Joanna Newsom, Have One on Me (backwards)
Twin Killers, Lemon Heart Opera
Avey Tare, Down There
Reviews: Google Alerts is supposed to handle all this and nothing ever shows up so I never go to look, but look!
- The Advocate was kind to my piece in the Oxford American about geodesic domes back in September.
- The Stranger's Slog blog praised "a marvelous long poem about Buckminster Fuller (the stanzas are in the shape of geodesic domes)".

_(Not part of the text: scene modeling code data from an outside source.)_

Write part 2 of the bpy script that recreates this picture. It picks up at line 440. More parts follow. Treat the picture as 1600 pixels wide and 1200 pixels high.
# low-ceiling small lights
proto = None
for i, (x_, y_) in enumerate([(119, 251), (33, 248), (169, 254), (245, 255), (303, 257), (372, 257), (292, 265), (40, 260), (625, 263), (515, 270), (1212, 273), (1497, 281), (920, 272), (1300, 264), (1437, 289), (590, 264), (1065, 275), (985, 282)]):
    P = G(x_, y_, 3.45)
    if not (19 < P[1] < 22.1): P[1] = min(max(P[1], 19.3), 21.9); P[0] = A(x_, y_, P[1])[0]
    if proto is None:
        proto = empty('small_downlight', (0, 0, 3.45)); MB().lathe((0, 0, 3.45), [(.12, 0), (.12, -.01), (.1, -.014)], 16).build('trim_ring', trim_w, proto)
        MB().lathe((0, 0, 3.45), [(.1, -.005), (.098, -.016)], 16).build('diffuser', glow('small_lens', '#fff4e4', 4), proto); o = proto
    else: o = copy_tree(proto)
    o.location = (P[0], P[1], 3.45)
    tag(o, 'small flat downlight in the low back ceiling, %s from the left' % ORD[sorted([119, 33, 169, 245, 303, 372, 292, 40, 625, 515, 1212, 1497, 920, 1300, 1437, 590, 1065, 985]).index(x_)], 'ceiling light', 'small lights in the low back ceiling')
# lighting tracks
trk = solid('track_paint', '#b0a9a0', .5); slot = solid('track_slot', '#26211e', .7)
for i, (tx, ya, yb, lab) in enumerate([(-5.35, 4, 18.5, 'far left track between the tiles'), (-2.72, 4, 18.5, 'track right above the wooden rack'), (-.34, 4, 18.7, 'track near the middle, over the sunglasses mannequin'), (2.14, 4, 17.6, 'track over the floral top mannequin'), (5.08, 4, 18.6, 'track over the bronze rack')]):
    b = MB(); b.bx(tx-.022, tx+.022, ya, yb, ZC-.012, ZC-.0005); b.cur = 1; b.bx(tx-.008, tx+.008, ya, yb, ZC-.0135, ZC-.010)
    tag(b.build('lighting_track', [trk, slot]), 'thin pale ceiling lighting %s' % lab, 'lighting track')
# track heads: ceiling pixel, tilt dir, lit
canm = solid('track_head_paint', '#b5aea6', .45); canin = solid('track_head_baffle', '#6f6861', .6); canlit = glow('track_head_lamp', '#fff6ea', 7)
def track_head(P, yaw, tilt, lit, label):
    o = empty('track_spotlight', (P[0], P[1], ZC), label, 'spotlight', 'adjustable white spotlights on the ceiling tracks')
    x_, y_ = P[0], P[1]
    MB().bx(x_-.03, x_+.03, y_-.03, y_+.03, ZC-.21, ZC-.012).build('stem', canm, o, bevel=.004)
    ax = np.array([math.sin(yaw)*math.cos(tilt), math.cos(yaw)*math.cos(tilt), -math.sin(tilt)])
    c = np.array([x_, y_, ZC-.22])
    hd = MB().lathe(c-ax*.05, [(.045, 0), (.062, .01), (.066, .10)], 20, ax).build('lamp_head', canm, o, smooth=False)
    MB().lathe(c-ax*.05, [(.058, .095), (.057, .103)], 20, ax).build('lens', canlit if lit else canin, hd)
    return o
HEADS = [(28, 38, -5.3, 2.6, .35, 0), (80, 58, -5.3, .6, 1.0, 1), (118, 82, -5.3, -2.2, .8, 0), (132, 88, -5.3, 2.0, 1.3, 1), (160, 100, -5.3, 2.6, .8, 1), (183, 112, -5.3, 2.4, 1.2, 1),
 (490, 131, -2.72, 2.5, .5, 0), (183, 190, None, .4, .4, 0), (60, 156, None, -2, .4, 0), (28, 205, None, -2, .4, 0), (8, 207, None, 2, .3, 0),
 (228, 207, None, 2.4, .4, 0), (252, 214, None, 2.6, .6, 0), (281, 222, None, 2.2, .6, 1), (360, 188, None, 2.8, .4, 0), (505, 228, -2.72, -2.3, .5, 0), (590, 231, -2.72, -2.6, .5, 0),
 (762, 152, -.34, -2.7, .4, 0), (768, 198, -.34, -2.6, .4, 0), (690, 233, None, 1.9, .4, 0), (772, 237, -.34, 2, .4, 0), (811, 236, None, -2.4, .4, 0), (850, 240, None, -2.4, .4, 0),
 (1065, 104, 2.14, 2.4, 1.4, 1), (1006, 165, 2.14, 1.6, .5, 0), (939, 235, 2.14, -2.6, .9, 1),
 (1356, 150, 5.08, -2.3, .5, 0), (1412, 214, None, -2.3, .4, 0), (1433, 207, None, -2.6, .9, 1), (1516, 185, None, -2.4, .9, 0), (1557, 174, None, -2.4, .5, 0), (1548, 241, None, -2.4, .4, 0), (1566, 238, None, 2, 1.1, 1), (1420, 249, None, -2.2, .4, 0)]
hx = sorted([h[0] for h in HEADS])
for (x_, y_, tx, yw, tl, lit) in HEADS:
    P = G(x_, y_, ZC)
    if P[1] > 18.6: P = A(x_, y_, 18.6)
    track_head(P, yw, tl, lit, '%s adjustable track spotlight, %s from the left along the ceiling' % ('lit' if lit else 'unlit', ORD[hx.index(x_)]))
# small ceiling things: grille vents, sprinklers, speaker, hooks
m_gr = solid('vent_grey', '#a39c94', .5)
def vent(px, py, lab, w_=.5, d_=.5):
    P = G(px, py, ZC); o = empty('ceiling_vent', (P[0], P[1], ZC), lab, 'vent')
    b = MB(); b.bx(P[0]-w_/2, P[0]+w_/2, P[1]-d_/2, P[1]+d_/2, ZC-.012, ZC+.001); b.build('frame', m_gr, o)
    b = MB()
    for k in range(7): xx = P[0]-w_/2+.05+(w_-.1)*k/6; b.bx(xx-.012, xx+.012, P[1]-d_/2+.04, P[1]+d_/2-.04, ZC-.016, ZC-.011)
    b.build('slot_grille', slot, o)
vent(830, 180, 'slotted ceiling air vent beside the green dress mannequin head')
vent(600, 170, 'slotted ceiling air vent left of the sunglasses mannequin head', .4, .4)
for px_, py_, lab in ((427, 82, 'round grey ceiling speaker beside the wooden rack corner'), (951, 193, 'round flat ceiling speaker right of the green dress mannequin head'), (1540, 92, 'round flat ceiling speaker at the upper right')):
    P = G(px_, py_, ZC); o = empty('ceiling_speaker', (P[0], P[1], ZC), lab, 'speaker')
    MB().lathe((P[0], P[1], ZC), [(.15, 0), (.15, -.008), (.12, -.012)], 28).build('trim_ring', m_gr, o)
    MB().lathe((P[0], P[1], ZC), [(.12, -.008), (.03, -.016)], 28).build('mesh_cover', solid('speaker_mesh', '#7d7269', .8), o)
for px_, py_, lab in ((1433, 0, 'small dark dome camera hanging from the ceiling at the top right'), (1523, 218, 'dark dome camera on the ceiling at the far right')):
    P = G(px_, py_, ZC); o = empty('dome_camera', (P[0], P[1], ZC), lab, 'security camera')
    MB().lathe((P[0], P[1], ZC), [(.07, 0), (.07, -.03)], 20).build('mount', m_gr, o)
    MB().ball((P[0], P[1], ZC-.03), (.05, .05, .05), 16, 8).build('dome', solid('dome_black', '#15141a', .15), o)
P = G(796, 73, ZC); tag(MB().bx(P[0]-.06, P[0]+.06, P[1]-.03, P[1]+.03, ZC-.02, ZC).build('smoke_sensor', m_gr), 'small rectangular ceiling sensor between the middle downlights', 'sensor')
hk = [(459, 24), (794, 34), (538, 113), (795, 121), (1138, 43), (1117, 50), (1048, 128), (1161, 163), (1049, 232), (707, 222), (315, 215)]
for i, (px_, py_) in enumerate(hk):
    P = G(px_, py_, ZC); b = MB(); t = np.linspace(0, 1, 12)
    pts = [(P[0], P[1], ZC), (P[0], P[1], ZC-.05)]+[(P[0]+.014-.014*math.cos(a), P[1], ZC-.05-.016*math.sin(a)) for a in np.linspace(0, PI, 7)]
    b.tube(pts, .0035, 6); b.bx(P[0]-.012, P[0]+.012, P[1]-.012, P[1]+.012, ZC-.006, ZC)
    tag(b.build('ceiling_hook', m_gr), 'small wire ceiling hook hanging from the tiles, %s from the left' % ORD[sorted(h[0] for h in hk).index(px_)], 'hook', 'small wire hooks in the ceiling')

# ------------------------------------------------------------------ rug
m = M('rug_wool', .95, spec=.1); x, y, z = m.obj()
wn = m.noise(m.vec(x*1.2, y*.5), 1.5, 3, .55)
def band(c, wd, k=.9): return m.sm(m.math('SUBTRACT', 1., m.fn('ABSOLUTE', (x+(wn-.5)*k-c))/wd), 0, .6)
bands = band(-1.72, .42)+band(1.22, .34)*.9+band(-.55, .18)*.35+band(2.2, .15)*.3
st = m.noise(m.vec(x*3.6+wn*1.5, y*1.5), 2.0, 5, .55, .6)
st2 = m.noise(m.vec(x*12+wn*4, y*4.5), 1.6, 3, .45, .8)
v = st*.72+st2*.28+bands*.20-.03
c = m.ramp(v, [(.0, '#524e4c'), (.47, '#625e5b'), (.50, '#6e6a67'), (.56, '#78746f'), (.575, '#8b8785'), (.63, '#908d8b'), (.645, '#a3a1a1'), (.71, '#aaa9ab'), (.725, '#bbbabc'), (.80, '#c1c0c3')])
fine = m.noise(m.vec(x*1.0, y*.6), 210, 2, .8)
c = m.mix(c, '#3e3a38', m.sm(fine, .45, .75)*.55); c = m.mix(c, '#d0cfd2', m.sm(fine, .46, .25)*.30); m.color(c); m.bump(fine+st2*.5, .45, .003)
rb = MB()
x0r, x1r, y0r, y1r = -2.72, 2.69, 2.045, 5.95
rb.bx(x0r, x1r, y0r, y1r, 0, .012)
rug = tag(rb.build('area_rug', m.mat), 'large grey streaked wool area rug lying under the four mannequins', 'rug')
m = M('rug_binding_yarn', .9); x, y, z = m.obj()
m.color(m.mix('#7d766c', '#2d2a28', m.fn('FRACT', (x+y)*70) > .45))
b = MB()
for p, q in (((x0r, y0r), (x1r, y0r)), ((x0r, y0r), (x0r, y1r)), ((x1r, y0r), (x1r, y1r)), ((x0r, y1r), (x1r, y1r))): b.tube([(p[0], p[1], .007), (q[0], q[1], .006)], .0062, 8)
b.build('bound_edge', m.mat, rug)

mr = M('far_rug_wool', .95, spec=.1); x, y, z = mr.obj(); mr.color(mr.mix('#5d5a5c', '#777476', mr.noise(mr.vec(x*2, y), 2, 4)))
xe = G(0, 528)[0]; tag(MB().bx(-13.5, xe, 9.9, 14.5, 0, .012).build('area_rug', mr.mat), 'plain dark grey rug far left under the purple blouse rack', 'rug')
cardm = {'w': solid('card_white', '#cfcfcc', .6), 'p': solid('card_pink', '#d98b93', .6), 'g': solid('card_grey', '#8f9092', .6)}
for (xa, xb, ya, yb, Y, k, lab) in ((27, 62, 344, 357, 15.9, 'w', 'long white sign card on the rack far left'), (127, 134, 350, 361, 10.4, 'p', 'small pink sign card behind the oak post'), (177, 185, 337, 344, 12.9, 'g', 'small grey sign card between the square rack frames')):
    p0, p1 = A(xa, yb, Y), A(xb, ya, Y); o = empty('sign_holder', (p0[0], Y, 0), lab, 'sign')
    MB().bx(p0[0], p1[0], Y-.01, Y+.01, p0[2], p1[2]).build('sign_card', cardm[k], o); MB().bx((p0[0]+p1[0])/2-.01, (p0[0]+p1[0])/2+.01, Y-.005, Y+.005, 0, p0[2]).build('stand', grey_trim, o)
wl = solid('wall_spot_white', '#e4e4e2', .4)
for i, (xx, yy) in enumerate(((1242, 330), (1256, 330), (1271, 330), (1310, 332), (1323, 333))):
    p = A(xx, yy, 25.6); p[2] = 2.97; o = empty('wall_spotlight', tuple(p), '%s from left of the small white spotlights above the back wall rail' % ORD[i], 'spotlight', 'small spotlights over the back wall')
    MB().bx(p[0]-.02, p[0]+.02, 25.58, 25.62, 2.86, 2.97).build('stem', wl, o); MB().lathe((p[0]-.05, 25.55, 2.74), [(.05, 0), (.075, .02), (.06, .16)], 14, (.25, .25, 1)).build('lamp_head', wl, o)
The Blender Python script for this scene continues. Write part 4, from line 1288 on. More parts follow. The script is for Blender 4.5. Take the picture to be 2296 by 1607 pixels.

I'm listening to Have One On Me in reverse track order because otherwise I'll never really listen to those songs at the end of the three discs. I'm caught in this record's orbit even though it feels a bit like one enormous song broken up into eighteen enormous songs. I keep singing it's the weight of the world weighin' at us, darlin' even though I know the line in "Good Intentions Paving Company" really is all the way to the thing we've been playing at, darling, not because my misheard version is better but because it is the weight of the world weighing at us, all the time. I like the idea of weighing at as an action.
That "Still Life of Curves and Curls" song by locals Twin Killers is a corker. It's like being on a fast horse being chased by others on fast horses.
Weight, or more correctly, mass is what causes orbits, right? More precisely, you need mass and orbits to get rotation and that causes weight, I think. I genuinely like listening to Animal Collective and their associated products/projects, but they are the most bloodless "sensation" to hit the Yoot Kultcha in a while. I used to think they sounded kinda phoned-in in a good way, but now it's like their answering machines are phoning each other.
That pelican picture gets weirder every time I look at it now. It weighs at me.